-- Given information --
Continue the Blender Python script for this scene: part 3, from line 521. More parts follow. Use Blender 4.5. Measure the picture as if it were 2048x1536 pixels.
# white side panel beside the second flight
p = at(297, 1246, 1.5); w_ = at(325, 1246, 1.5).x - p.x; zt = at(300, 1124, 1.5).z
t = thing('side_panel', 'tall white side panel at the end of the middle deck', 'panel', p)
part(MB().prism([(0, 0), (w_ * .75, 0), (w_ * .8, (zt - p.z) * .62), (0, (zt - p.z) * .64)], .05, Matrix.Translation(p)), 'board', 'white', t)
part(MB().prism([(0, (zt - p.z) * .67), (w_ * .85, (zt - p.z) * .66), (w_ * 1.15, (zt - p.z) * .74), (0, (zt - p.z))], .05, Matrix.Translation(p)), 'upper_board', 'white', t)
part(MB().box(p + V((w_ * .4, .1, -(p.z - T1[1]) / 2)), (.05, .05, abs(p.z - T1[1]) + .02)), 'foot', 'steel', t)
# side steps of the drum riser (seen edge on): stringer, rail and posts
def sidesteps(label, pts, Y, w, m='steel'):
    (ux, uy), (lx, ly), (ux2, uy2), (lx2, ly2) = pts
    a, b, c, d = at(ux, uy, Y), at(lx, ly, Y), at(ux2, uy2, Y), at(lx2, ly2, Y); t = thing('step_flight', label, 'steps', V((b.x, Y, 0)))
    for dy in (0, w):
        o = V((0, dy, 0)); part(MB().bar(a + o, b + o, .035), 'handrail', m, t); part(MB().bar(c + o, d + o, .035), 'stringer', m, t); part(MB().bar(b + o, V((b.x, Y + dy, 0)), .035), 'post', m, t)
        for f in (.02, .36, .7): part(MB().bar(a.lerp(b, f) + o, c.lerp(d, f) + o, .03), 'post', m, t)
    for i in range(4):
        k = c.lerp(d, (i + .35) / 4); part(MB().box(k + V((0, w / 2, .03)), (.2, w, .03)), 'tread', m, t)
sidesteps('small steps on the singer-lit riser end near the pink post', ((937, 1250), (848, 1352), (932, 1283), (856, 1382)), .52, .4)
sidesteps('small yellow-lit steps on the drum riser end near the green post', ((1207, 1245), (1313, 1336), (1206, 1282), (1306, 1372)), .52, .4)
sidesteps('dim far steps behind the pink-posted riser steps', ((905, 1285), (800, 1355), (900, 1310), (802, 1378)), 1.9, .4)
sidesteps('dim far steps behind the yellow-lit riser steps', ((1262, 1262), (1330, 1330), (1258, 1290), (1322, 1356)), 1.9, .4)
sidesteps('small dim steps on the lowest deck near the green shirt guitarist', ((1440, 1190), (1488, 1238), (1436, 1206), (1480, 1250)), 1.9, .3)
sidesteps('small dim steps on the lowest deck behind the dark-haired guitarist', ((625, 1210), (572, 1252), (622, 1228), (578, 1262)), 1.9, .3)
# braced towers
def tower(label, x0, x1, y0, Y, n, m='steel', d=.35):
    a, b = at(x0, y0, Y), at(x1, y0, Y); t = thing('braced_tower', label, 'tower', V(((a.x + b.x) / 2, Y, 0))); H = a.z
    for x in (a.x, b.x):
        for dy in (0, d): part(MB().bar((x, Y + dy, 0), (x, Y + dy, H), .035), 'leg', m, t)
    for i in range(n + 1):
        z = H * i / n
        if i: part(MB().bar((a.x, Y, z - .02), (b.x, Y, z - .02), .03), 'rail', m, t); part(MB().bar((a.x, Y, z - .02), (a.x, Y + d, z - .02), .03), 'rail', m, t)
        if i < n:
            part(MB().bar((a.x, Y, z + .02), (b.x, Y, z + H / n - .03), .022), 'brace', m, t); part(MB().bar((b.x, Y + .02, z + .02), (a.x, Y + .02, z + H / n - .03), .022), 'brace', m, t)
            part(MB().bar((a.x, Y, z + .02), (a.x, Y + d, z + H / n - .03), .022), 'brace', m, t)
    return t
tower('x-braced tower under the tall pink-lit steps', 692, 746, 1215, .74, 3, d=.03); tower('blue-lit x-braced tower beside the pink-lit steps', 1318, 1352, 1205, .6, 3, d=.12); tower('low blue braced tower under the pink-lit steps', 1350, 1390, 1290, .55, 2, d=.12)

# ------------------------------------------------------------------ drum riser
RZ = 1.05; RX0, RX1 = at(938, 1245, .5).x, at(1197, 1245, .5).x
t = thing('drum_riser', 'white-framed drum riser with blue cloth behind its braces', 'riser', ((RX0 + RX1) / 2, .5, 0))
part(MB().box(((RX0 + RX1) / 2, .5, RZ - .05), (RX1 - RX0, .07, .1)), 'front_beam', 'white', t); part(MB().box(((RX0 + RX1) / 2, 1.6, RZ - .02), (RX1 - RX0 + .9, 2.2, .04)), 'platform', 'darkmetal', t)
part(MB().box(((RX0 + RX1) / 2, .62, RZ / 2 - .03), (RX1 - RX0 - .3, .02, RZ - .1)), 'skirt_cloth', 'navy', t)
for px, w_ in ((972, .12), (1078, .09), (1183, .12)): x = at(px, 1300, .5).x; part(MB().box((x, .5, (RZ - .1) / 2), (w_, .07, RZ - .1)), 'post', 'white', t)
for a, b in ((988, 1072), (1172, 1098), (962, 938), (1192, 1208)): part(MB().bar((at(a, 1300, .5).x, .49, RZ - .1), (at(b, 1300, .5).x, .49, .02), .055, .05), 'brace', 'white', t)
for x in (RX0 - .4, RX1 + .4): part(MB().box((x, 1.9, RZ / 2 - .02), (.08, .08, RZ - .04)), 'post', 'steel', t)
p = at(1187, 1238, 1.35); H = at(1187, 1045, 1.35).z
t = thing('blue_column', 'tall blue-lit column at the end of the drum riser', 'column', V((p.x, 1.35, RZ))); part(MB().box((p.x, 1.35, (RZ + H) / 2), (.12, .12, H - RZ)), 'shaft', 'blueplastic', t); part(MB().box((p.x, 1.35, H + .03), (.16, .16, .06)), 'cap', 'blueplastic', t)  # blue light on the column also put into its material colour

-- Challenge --
Transcribe the full listing above without leaving anything out.

-- Reply to the task --
Continue the Blender Python script for this scene: part 3, from line 521. More parts follow. Use Blender 4.5. Measure the picture as if it were 2048x1536 pixels.
# white side panel beside the second flight
p = at(297, 1246, 1.5); w_ = at(325, 1246, 1.5).x - p.x; zt = at(300, 1124, 1.5).z
t = thing('side_panel', 'tall white side panel at the end of the middle deck', 'panel', p)
part(MB().prism([(0, 0), (w_ * .75, 0), (w_ * .8, (zt - p.z) * .62), (0, (zt - p.z) * .64)], .05, Matrix.Translation(p)), 'board', 'white', t)
part(MB().prism([(0, (zt - p.z) * .67), (w_ * .85, (zt - p.z) * .66), (w_ * 1.15, (zt - p.z) * .74), (0, (zt - p.z))], .05, Matrix.Translation(p)), 'upper_board', 'white', t)
part(MB().box(p + V((w_ * .4, .1, -(p.z - T1[1]) / 2)), (.05, .05, abs(p.z - T1[1]) + .02)), 'foot', 'steel', t)
# side steps of the drum riser (seen edge on): stringer, rail and posts
def sidesteps(label, pts, Y, w, m='steel'):
    (ux, uy), (lx, ly), (ux2, uy2), (lx2, ly2) = pts
    a, b, c, d = at(ux, uy, Y), at(lx, ly, Y), at(ux2, uy2, Y), at(lx2, ly2, Y); t = thing('step_flight', label, 'steps', V((b.x, Y, 0)))
    for dy in (0, w):
        o = V((0, dy, 0)); part(MB().bar(a + o, b + o, .035), 'handrail', m, t); part(MB().bar(c + o, d + o, .035), 'stringer', m, t); part(MB().bar(b + o, V((b.x, Y + dy, 0)), .035), 'post', m, t)
        for f in (.02, .36, .7): part(MB().bar(a.lerp(b, f) + o, c.lerp(d, f) + o, .03), 'post', m, t)
    for i in range(4):
        k = c.lerp(d, (i + .35) / 4); part(MB().box(k + V((0, w / 2, .03)), (.2, w, .03)), 'tread', m, t)
sidesteps('small steps on the singer-lit riser end near the pink post', ((937, 1250), (848, 1352), (932, 1283), (856, 1382)), .52, .4)
sidesteps('small yellow-lit steps on the drum riser end near the green post', ((1207, 1245), (1313, 1336), (1206, 1282), (1306, 1372)), .52, .4)
sidesteps('dim far steps behind the pink-posted riser steps', ((905, 1285), (800, 1355), (900, 1310), (802, 1378)), 1.9, .4)
sidesteps('dim far steps behind the yellow-lit riser steps', ((1262, 1262), (1330, 1330), (1258, 1290), (1322, 1356)), 1.9, .4)
sidesteps('small dim steps on the lowest deck near the green shirt guitarist', ((1440, 1190), (1488, 1238), (1436, 1206), (1480, 1250)), 1.9, .3)
sidesteps('small dim steps on the lowest deck behind the dark-haired guitarist', ((625, 1210), (572, 1252), (622, 1228), (578, 1262)), 1.9, .3)
# braced towers
def tower(label, x0, x1, y0, Y, n, m='steel', d=.35):
    a, b = at(x0, y0, Y), at(x1, y0, Y); t = thing('braced_tower', label, 'tower', V(((a.x + b.x) / 2, Y, 0))); H = a.z
    for x in (a.x, b.x):
        for dy in (0, d): part(MB().bar((x, Y + dy, 0), (x, Y + dy, H), .035), 'leg', m, t)
    for i in range(n + 1):
        z = H * i / n
        if i: part(MB().bar((a.x, Y, z - .02), (b.x, Y, z - .02), .03), 'rail', m, t); part(MB().bar((a.x, Y, z - .02), (a.x, Y + d, z - .02), .03), 'rail', m, t)
        if i < n:
            part(MB().bar((a.x, Y, z + .02), (b.x, Y, z + H / n - .03), .022), 'brace', m, t); part(MB().bar((b.x, Y + .02, z + .02), (a.x, Y + .02, z + H / n - .03), .022), 'brace', m, t)
            part(MB().bar((a.x, Y, z + .02), (a.x, Y + d, z + H / n - .03), .022), 'brace', m, t)
    return t
tower('x-braced tower under the tall pink-lit steps', 692, 746, 1215, .74, 3, d=.03); tower('blue-lit x-braced tower beside the pink-lit steps', 1318, 1352, 1205, .6, 3, d=.12); tower('low blue braced tower under the pink-lit steps', 1350, 1390, 1290, .55, 2, d=.12)

# ------------------------------------------------------------------ drum riser
RZ = 1.05; RX0, RX1 = at(938, 1245, .5).x, at(1197, 1245, .5).x
t = thing('drum_riser', 'white-framed drum riser with blue cloth behind its braces', 'riser', ((RX0 + RX1) / 2, .5, 0))
part(MB().box(((RX0 + RX1) / 2, .5, RZ - .05), (RX1 - RX0, .07, .1)), 'front_beam', 'white', t); part(MB().box(((RX0 + RX1) / 2, 1.6, RZ - .02), (RX1 - RX0 + .9, 2.2, .04)), 'platform', 'darkmetal', t)
part(MB().box(((RX0 + RX1) / 2, .62, RZ / 2 - .03), (RX1 - RX0 - .3, .02, RZ - .1)), 'skirt_cloth', 'navy', t)
for px, w_ in ((972, .12), (1078, .09), (1183, .12)): x = at(px, 1300, .5).x; part(MB().box((x, .5, (RZ - .1) / 2), (w_, .07, RZ - .1)), 'post', 'white', t)
for a, b in ((988, 1072), (1172, 1098), (962, 938), (1192, 1208)): part(MB().bar((at(a, 1300, .5).x, .49, RZ - .1), (at(b, 1300, .5).x, .49, .02), .055, .05), 'brace', 'white', t)
for x in (RX0 - .4, RX1 + .4): part(MB().box((x, 1.9, RZ / 2 - .02), (.08, .08, RZ - .04)), 'post', 'steel', t)
p = at(1187, 1238, 1.35); H = at(1187, 1045, 1.35).z
t = thing('blue_column', 'tall blue-lit column at the end of the drum riser', 'column', V((p.x, 1.35, RZ))); part(MB().box((p.x, 1.35, (RZ + H) / 2), (.12, .12, H - RZ)), 'shaft', 'blueplastic', t); part(MB().box((p.x, 1.35, H + .03), (.16, .16, .06)), 'cap', 'blueplastic', t)  # blue light on the column also put into its material colour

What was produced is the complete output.